* DATASET SECTION
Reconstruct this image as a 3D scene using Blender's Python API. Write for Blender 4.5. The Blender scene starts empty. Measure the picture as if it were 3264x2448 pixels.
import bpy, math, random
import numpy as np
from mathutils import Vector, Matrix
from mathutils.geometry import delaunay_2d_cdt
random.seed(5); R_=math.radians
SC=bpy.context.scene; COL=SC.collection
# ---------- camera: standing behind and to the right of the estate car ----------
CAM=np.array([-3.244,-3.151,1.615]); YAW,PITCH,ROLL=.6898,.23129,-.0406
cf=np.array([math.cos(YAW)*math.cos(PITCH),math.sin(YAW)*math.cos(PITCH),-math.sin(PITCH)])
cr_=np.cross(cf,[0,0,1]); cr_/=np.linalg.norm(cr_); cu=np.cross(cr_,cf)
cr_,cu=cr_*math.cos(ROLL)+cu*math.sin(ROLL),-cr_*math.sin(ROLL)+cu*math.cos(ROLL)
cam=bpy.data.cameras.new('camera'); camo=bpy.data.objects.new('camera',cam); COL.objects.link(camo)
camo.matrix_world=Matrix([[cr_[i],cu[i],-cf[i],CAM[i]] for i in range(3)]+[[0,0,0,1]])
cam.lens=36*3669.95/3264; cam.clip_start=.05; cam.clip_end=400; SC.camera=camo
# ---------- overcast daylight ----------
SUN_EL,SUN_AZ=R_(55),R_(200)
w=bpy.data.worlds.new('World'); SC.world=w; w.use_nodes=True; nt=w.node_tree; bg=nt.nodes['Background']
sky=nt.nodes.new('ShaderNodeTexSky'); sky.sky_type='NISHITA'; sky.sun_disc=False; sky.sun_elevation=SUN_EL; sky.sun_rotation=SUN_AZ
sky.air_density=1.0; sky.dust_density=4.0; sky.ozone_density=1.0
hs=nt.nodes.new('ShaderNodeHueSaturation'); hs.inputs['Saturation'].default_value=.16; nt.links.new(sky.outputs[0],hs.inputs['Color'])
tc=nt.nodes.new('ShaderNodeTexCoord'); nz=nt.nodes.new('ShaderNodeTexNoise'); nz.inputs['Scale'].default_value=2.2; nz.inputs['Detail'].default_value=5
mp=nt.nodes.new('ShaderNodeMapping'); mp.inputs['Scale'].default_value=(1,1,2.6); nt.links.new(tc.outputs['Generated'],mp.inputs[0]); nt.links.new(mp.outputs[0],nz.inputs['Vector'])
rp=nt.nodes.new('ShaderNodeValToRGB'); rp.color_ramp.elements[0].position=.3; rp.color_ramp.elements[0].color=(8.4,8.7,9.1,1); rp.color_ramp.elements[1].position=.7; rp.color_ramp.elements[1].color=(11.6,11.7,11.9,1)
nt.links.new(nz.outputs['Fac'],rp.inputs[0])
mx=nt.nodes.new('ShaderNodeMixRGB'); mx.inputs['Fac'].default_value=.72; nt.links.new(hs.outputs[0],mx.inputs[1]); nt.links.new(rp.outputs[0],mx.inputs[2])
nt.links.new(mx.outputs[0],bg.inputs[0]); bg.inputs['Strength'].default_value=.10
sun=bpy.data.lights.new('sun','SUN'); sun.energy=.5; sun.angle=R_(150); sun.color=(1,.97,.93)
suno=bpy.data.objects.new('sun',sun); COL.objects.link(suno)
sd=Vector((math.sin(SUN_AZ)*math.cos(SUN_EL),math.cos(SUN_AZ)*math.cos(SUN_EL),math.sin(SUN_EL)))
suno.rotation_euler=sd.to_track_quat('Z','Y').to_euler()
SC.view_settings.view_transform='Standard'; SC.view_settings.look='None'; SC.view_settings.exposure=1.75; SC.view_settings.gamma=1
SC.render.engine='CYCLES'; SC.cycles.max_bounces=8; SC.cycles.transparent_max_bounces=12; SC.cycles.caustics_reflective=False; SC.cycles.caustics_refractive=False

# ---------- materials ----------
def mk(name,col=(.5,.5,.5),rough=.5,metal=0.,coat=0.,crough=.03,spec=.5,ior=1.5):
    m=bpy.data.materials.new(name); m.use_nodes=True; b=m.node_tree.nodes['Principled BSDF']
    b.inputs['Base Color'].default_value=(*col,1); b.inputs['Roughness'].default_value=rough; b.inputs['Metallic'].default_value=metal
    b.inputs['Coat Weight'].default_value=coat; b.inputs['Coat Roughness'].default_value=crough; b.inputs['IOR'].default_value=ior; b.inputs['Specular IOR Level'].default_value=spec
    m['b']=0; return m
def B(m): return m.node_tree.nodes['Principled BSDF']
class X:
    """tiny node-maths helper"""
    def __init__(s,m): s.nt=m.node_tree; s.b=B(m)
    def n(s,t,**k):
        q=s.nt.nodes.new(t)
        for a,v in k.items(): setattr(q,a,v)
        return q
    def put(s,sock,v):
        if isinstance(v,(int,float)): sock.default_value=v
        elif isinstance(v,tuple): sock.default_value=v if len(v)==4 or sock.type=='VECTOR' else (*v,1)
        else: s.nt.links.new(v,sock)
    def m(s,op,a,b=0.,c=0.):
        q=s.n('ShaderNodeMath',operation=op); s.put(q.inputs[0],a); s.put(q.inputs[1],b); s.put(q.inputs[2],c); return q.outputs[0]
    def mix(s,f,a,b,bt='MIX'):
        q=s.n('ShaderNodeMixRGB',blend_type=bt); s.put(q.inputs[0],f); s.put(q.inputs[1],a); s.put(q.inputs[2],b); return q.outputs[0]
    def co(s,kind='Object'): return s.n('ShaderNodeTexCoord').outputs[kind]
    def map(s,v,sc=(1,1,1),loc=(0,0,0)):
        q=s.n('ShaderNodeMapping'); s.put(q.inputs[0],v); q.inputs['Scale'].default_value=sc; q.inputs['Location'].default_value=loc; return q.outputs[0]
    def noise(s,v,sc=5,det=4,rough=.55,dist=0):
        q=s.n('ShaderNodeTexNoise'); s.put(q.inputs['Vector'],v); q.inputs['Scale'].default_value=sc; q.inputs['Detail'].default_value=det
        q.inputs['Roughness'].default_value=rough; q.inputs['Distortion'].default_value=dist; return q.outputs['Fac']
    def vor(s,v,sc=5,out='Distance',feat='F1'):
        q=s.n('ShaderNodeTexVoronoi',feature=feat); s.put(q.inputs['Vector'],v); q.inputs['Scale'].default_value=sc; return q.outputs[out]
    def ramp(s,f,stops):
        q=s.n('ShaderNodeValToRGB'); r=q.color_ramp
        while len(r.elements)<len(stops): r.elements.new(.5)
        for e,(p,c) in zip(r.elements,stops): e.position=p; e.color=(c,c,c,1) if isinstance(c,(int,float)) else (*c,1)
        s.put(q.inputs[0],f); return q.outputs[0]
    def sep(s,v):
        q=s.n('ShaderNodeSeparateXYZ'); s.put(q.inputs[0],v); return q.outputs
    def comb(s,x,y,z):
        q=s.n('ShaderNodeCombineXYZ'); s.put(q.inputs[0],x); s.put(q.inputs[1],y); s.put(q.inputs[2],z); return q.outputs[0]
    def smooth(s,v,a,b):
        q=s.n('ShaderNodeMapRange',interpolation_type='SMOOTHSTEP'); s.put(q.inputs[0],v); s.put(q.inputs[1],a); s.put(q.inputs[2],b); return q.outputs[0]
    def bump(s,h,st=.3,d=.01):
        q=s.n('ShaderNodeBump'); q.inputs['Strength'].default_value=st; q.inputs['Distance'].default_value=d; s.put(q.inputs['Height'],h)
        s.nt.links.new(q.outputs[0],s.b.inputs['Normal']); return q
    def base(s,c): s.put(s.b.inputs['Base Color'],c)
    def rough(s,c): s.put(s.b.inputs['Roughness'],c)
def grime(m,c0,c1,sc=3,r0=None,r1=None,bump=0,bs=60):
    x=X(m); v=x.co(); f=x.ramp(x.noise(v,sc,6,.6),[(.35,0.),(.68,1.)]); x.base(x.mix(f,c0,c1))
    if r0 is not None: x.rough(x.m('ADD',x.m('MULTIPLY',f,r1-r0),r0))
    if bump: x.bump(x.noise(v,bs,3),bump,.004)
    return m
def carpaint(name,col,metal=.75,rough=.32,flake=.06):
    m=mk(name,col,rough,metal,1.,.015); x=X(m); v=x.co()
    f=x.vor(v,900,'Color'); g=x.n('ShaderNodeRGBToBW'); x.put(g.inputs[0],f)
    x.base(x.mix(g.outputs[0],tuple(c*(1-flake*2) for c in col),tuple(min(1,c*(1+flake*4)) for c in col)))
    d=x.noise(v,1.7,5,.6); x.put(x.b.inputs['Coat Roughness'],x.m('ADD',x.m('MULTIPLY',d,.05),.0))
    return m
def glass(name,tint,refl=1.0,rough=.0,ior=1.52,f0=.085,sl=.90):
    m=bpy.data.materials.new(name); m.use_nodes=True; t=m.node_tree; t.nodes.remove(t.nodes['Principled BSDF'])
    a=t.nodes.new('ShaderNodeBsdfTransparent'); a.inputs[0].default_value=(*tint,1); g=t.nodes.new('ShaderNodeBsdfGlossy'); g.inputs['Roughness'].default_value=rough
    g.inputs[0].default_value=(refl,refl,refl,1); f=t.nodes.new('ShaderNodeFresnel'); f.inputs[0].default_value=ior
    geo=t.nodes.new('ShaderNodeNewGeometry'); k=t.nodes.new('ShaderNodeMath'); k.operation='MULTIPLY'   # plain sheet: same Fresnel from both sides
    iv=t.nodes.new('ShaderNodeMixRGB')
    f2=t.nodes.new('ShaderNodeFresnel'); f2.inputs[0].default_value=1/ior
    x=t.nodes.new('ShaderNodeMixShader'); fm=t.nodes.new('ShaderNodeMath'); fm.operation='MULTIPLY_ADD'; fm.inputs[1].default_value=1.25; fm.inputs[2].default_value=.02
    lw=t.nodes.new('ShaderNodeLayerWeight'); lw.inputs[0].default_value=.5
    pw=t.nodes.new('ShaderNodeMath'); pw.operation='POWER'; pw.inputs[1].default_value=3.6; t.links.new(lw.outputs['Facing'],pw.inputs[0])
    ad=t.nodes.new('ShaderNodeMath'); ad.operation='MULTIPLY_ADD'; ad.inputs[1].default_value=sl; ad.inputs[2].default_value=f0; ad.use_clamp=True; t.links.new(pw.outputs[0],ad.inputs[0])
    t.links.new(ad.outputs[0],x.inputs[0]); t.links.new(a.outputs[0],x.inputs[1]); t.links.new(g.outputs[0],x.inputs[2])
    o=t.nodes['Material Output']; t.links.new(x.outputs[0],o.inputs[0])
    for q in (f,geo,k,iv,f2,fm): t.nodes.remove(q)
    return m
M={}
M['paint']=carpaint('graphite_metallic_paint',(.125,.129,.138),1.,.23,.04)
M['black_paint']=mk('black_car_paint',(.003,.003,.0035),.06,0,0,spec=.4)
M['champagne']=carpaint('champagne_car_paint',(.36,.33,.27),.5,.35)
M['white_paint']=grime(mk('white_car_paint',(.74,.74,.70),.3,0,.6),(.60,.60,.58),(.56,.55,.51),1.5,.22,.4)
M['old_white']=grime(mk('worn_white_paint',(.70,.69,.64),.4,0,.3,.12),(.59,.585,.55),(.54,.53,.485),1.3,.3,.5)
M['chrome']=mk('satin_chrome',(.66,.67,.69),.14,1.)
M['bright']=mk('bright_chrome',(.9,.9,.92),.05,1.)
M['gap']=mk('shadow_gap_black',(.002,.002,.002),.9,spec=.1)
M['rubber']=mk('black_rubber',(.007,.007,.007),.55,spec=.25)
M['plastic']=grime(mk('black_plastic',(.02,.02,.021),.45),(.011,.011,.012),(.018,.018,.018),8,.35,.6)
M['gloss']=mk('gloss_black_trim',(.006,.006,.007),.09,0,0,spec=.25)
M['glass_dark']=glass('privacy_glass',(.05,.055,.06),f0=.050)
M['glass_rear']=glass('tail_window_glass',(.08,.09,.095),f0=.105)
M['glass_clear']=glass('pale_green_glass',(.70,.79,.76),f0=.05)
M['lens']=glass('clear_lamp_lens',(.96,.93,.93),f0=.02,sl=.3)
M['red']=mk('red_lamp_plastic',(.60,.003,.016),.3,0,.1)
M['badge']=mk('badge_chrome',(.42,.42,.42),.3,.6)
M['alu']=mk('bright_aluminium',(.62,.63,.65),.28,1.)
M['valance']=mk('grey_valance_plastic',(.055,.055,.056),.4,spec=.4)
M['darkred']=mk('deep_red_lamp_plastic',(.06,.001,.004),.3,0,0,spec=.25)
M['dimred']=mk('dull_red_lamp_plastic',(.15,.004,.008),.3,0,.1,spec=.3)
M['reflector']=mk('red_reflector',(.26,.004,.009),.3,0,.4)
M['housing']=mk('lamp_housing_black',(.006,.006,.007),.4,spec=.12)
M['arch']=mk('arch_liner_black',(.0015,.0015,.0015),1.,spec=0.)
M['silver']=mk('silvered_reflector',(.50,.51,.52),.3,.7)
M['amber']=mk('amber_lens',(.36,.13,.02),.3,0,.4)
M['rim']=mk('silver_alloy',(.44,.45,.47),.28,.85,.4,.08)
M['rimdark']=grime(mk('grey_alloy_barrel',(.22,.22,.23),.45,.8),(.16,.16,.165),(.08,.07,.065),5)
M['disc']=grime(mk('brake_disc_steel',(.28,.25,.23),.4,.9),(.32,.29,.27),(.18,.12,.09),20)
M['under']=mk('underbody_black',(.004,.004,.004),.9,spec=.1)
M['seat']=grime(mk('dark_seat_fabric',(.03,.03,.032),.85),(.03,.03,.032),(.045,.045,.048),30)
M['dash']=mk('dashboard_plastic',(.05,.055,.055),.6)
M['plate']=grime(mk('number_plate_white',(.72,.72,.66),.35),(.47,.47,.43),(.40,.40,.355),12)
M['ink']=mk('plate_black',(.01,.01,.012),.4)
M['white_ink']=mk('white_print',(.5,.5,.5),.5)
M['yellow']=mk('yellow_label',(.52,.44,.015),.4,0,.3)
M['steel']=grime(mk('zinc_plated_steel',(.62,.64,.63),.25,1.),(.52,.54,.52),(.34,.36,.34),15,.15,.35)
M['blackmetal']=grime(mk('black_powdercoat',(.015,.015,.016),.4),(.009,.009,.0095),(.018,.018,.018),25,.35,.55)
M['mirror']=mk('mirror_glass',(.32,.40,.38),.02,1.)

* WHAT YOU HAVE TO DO
What is the number of lines above that hold the string "scene"? Answer with that number alone.

* OUTPUT OF THE EXERCISE
2